Amazon cloud computing division to open second Canadian hub in Calgary area

Tech giant Amazon says it has broken ground on its second Canadian cloud-computing server hub – this one to be located in Calgary, bringing billions of dollars of investment to the region.

Amazon Web Services (AWS), the company's cloud division, made the announcement Monday. Eric Gales, head of AWS in Canada, said the new hub will open in late 2023.

Though Gales did not say how many Amazon employees will work directly at the new server cluster, he said the project will create up to 950 direct and indirect (through construction, facility maintenance, electricity needs and other support services) jobs in Canada by 2037. Hiring for the new Calgary data centre will begin immediately.

"We are delighted to say we are opening roles today for our (Calgary) data centre operations,'' Gales said at a news conference in Calgary. "When you combine our existing region in Montreal and this new region being announced today, AWS will invest $21B in Canada by 2027.''

For the Calgary region specifically, Gales said, Amazon plans to invest $4.3 billion by 2037 through construction, utility costs, and buying goods and services from local businesses.

The new data centre hub will serve the growing number of AWS cloud computing customers in Western Canada, Gales said.

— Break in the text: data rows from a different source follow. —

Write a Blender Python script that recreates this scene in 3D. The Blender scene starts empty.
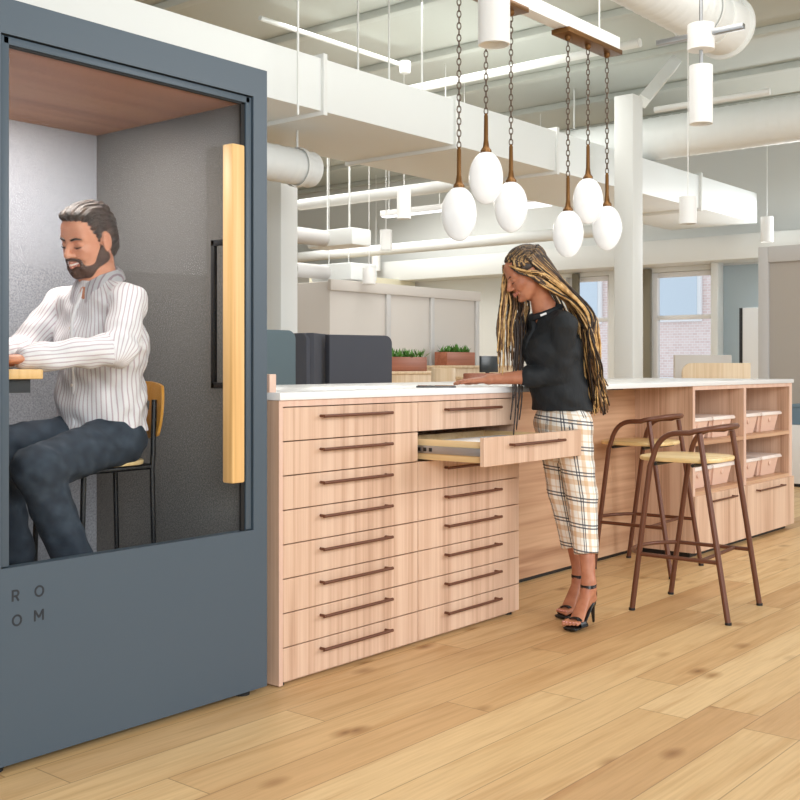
import bpy, bmesh, math, random
import numpy as np
from mathutils import Vector, Matrix
random.seed(7); RNG = np.random.default_rng(7)
S = bpy.context.scene; COL = S.collection
# ------------------------------------------------------------------ camera frame (used to measure the place off the photograph)
FPX = 1098.0; HOR = 365.0; EYE = 1.185; ANG = math.atan(910 / 1098)
DV = np.array([math.cos(ANG), math.sin(ANG), 0.0]); RV = np.array([math.sin(ANG), -math.cos(ANG), 0.0])
def _ray(px, py): return DV + RV * (px - 400) / FPX + np.array([0, 0, 1.0]) * (HOR - py) / FPX
def PY(px, py, Y):
    v = _ray(px, py); return np.array([0, 0, EYE]) + v * Y / v[1]
def PX(px, py, X):
    v = _ray(px, py); return np.array([0, 0, EYE]) + v * X / v[0]
def PD(px, py, D): return np.array([0, 0, EYE]) + _ray(px, py) * D
# ------------------------------------------------------------------ colours and materials
def lin(r, g, b):
    f = lambda c: (c / 255 / 12.92) if c / 255 <= .04045 else ((c / 255 + .055) / 1.055) ** 2.4
    return (f(r), f(g), f(b), 1.0)
def mat(name, col, rough=.5, metal=0.0, **kw):
    m = bpy.data.materials.new(name); m.use_nodes = True
    b = m.node_tree.nodes['Principled BSDF']
    b.inputs['Base Color'].default_value = lin(*col); b.inputs['Roughness'].default_value = rough; b.inputs['Metallic'].default_value = metal
    for k, v in kw.items(): b.inputs[k.replace('_', ' ')].default_value = v
    return m
class NT:
    def __init__(s, m): s.t = m.node_tree; s.b = s.t.nodes['Principled BSDF']
    def n(s, typ, ins=None, **at):
        x = s.t.nodes.new('ShaderNode' + typ)
        for k, v in at.items(): setattr(x, k, v)
        for k, v in (ins or {}).items():
            if isinstance(v, bpy.types.NodeSocket): s.t.links.new(v, x.inputs[k])
            else: x.inputs[k].default_value = v
        return x
    def math(s, op, a, b=0.0, c=0.0): return s.n('Math', {0: a, 1: b, 2: c}, operation=op).outputs[0]
    def ramp(s, fac, stops, interp='LINEAR'):
        r = s.n('ValToRGB', {0: fac}); cr = r.color_ramp; cr.interpolation = interp
        while len(cr.elements) < len(stops): cr.elements.new(.5)
        for e, (p, c) in zip(cr.elements, stops): e.position = p; e.color = lin(*c) if len(c) == 3 and max(c) > 1 else tuple(c)
        return r.outputs[0]
    def mix(s, f, a, b, bt='MIX'):
        x = s.n('Mix', data_type='RGBA', blend_type=bt)
        for i, v in ((0, f), (6, a), (7, b)):
            if isinstance(v, bpy.types.NodeSocket): s.t.links.new(v, x.inputs[i])
            else: x.inputs[i].default_value = v
        return x.outputs[2]
    def to(s, sock, name='Base Color'): s.t.links.new(sock, s.b.inputs[name])
    def bump(s, h, strength=.2, dist=.01):
        x = s.n('Bump', {'Height': h, 'Strength': strength, 'Distance': dist}); s.t.links.new(x.outputs[0], s.b.inputs['Normal'])
    def pos(s, scale=(1, 1, 1), obj=False):
        src = s.n('TexCoord').outputs['Object'] if obj else s.n('NewGeometry').outputs['Position']
        return s.n('Mapping', {'Vector': src, 'Scale': scale}).outputs[0]
def veneer(name, dark, mid, light, axis='z', rough=.45, s=1.0):
    m = mat(name, mid, rough); t = NT(m)
    a = {'z': (14 * s, 14 * s, .5), 'x': (.5, 14 * s, 14 * s), 'y': (14 * s, .5, 14 * s)}[axis]
    fine = tuple(v * 6 if v > 1 else v * 3 for v in a)
    n1 = t.n('TexNoise', {'Vector': t.pos(a), 'Scale': 1.0, 'Detail': 3.0, 'Distortion': .5}).outputs[0]
    n2 = t.n('TexNoise', {'Vector': t.pos(fine), 'Scale': 1.0, 'Detail': 2.0}).outputs[0]
    f = t.math('ADD', t.math('MULTIPLY', n1, .65), t.math('MULTIPLY', n2, .35))
    t.to(t.ramp(f, [(.30, dark), (.47, mid), (.62, light), (.8, mid)])); t.bump(n2, .05, .002)
    return m
M = {}
M['veneer'] = veneer('veneer_vertical', (178, 138, 112), (210, 174, 148), (224, 192, 167), 'z')
M['veneer_h'] = veneer('veneer_horizontal', (160, 116, 86), (194, 151, 118), (212, 172, 138), 'x', s=.6)
M['edge'] = veneer('veneer_edge', (208, 170, 148), (220, 184, 164), (226, 194, 174), 'z')
M['dwood'] = veneer('drawer_box_wood', (214, 180, 128), (230, 200, 150), (238, 212, 168), 'y')
M['pine'] = veneer('pale_oak', (206, 160, 98), (228, 184, 122), (236, 196, 138), 'z')
M['ply'] = veneer('seat_plywood', (208, 170, 108), (228, 196, 138), (238, 212, 160), 'y', .35)
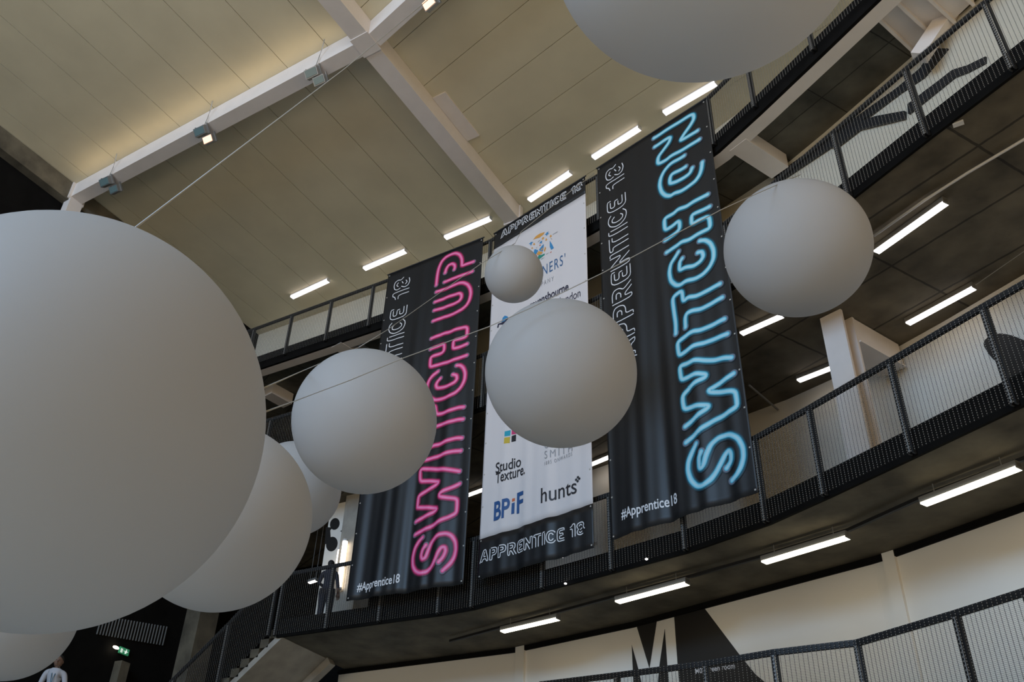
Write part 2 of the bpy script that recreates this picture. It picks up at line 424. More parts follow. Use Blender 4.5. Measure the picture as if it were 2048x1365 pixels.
cl = [((583, 597), (657, 563), 'ceiling strip light at the left end of the ceiling row'),
      ((728, 540), (812, 504), 'ceiling strip light just above the pink lettered banner'),
      ((890, 478), (982, 439), 'ceiling strip light immediately left of the long beam end'),
      ((1058, 403), (1142, 347), 'ceiling strip light just above the white middle banner'),
      ((1186, 318), (1280, 258), 'ceiling strip light above the left part of the blue lettered banner'),
      ((1328, 229), (1433, 168), 'ceiling strip light below the top balloon, at the right end of the row')]
for a, b, l in cl:
    strip_light(at_z(*a, ZC - .12), at_z(*b, ZC - .12), l, G, .145, .118)
G = 'strip lights under the third gallery'
zz = Z3 - .42 - .14
for a, b, l in [((1752, 507), (1893, 407), 'strip light on the concrete soffit touching the right edge of the right balloon'),
                ((1815, 650), (1950, 577), 'strip light on the concrete soffit nearest the right picture edge'),
                ((1482, 670), (1566, 633), 'strip light just under the right balloon beside the blue lettered banner'),
                ((1596, 764), (1668, 736), 'strip light partly behind the pale steel column'),
                ((1170, 936), (1250, 903), 'strip light seen in the gap right of the white banner'),
                ((915, 1000), (975, 978), 'strip light seen in the gap between the pink lettered and white banners')]:
    strip_light(at_z(*a, zz), at_z(*b, zz), l, G, .12, .13, 'grey', 'tube_gallery')
G = 'suspended strip lights under the second gallery'
zz = Z2 - .4 - .26
for a, b, l in [((1004, 1266), (1117, 1240), 'leftmost of the four suspended strip lights under the lowest gallery'),
                ((1234, 1207), (1376, 1169), 'suspended strip light directly above the big white letter'),
                ((1527, 1128), (1697, 1077), 'suspended strip light just left of the white wall pilaster'),
                ((1846, 1012), (2040, 938), 'suspended strip light at the right edge under the lowest gallery')]:
    strip_light(at_z(*a, zz), at_z(*b, zz), l, G, .13, .11, 'grey', 'tube_warm', drop=.14)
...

The company chose Calgary because it's well-placed in the region, is connected to national and international infrastructure, and offers access to renewable energy that will help allow the company to fulfil its emission reduction goals, he added.

On Monday, Alberta Premier Jason Kenney hailed Amazon's announcement as a "game-changer for the Alberta economy.''

The province has been seeking to grow its tech sector as an effort to diversify its oil and gas-based economy and address its unemployment rate, which remained higher than the national average in October at 7.6 per cent.

"For anybody who thought all the great news in Alberta's tech sector was just a temporary flash in the pan, this says no, this is real,'' Kenney said.

According to Alberta Enterprise Corp. the number of tech companies in the province has more than doubled since 2018, from 1,238 to more than 3,000 as of the end of 2020.

In 2020, Alberta posted a record year for venture capital investment, with 51 deals representing a total of $455 million in investment – a 100 per cent increase over 2019.

There have also been a number of significant tech-related announcements specifically in Calgary in recent months, including from RBC, which plans to open an Innovation Hub in the city, bringing 300 jobs over three years.

Indian IT companies Mphasis and Infosys have also both announced plans to expand to Calgary, bringing with them a promised total of 1,500 tech jobs.

Kenney pointed to Monday's Amazon announcement as further proof that Alberta is on a roll when it comes to tech attraction.

In 2017, Calgary mounted an unsuccessful campaign to attract Amazon's 'HQ2' corporate headquarters. During his tenure, former Calgary Mayor Naheed Nenshi spoke repeatedly about the city's desire to attract a "big fish" – a company with major name recognition that would bring jobs, attract workers, and cement the city's reputation as a burgeoning tech hub.